I can’t imagine a world in which my dogs no longer exist. I have had one of my dogs for more than half of my life and I’ve had the other for a little under half of my life. They mean the world to me and I love them both with all of my heart.
Recently, I’ve had the unfortunate experience of entering that unimaginable world in which one of my two dogs is no longer present. Her name was Haley. She was a black lab and collie mix and my family adopted her when she was just a few months old.
Living in this previously unimaginable world is surreal. Writing about this feels surreal. Losing the dog I’ve had for eight years as one of my best friends, is utterly surreal.
I never wanted to live in a world without both of my dogs, but now I have to. Moving forward without her is and will be sad. However, looking back on the moments I spent with my furry four-legged pal, I am extremely thankful.
When you adopt a dog, or any animal, you never think about the end because you’re living in the excitement of the present.
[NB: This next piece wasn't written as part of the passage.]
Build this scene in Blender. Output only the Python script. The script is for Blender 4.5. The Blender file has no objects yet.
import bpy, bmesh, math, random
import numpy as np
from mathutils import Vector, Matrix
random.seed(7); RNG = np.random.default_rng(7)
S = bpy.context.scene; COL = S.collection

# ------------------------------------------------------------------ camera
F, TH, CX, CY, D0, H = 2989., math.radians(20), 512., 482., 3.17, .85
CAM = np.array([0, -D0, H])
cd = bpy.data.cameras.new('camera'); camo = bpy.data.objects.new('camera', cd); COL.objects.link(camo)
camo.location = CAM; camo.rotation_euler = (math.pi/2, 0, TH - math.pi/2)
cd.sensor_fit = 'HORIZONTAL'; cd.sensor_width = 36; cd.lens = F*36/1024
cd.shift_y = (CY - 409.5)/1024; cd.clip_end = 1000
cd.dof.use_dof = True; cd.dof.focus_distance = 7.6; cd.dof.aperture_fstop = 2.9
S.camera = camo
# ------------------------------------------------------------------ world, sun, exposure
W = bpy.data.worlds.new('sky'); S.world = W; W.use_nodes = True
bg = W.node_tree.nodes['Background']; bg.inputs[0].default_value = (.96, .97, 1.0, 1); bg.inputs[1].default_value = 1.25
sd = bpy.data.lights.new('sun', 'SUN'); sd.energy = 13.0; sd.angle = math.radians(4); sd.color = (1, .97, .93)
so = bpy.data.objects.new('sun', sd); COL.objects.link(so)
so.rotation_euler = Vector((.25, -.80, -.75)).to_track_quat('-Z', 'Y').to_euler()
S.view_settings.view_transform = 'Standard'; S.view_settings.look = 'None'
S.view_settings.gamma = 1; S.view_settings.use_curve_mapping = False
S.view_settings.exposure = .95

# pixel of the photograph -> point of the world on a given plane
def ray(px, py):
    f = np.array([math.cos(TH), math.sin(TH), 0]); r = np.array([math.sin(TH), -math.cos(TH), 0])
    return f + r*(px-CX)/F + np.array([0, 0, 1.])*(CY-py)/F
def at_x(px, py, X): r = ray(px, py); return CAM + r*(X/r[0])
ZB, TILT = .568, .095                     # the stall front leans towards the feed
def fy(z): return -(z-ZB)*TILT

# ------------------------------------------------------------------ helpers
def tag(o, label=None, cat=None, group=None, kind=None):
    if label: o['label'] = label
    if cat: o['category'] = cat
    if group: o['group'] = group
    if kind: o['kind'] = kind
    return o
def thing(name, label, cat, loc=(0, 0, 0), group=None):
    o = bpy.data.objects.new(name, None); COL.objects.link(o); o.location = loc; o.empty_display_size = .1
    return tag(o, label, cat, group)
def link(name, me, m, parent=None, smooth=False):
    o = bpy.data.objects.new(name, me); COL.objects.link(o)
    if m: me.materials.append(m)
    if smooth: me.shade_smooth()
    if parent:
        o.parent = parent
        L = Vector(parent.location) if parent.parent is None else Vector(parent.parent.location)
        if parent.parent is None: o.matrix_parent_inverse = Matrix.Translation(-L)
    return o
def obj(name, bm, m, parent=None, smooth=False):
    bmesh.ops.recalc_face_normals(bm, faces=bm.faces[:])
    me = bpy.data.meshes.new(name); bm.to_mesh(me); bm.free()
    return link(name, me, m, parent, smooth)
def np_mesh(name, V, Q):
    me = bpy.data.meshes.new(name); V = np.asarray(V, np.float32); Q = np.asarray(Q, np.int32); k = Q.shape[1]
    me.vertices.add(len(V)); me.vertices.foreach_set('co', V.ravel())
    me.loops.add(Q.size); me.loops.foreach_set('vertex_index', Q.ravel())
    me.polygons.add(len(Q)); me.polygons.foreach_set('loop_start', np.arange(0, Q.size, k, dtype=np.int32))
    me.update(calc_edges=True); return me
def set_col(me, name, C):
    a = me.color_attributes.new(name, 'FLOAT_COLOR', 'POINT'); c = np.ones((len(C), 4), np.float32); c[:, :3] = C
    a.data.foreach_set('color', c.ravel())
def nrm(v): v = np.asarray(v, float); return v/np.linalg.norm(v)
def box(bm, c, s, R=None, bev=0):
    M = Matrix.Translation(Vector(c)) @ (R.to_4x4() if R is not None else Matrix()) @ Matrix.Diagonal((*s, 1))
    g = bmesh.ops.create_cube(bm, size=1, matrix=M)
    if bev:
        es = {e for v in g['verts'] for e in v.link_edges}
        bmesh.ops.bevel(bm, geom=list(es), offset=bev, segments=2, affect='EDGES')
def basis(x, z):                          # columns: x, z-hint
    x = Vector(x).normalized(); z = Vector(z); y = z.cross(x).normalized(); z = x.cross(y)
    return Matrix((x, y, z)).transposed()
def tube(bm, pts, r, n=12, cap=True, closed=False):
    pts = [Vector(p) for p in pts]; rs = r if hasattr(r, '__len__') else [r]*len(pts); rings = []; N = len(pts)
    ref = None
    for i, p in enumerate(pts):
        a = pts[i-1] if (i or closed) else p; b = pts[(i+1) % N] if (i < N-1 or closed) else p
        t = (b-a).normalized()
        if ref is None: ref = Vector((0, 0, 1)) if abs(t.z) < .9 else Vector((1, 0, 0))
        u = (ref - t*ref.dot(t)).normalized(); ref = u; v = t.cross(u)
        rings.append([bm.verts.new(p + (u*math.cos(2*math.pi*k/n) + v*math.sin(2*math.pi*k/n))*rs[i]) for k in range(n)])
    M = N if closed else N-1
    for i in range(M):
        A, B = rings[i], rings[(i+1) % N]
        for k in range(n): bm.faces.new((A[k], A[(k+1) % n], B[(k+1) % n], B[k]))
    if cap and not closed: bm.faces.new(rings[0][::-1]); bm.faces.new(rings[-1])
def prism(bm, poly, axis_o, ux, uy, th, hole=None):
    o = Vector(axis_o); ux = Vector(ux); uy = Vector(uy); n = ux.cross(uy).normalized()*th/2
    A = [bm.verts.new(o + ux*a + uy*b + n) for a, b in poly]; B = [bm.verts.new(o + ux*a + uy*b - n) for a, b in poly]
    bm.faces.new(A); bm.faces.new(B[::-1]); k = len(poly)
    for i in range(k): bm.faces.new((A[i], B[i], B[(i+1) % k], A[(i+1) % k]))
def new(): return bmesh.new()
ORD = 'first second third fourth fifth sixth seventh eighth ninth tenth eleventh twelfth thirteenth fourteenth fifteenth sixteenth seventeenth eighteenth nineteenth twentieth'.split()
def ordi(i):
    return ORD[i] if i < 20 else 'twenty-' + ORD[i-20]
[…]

I am thankful that Haley was a part of my life and I wouldn’t have it any other way.
Before my family adopted Haley, she was abused and given up many times. I am thankful that I got to be a part of making her life better by giving her the love and care she deserved. Although we may have saved her, she brought us more happiness than I could’ve imagined. She made our lives better just as we made hers better.
Thinking about everything that has happened with my dog has lead to some broader realizations about life. I have come to accept the fact that, as much as I want it to be, life is not fair.
I never expected Haley to go first, before my other dog, Jasmine, who is 12 years old. That being said, this has reminded me that life is as painfully unpredictable as it is joyfully unpredictable.
My dog didn’t and wasn’t going to live forever, but she’ll live forever in my memories.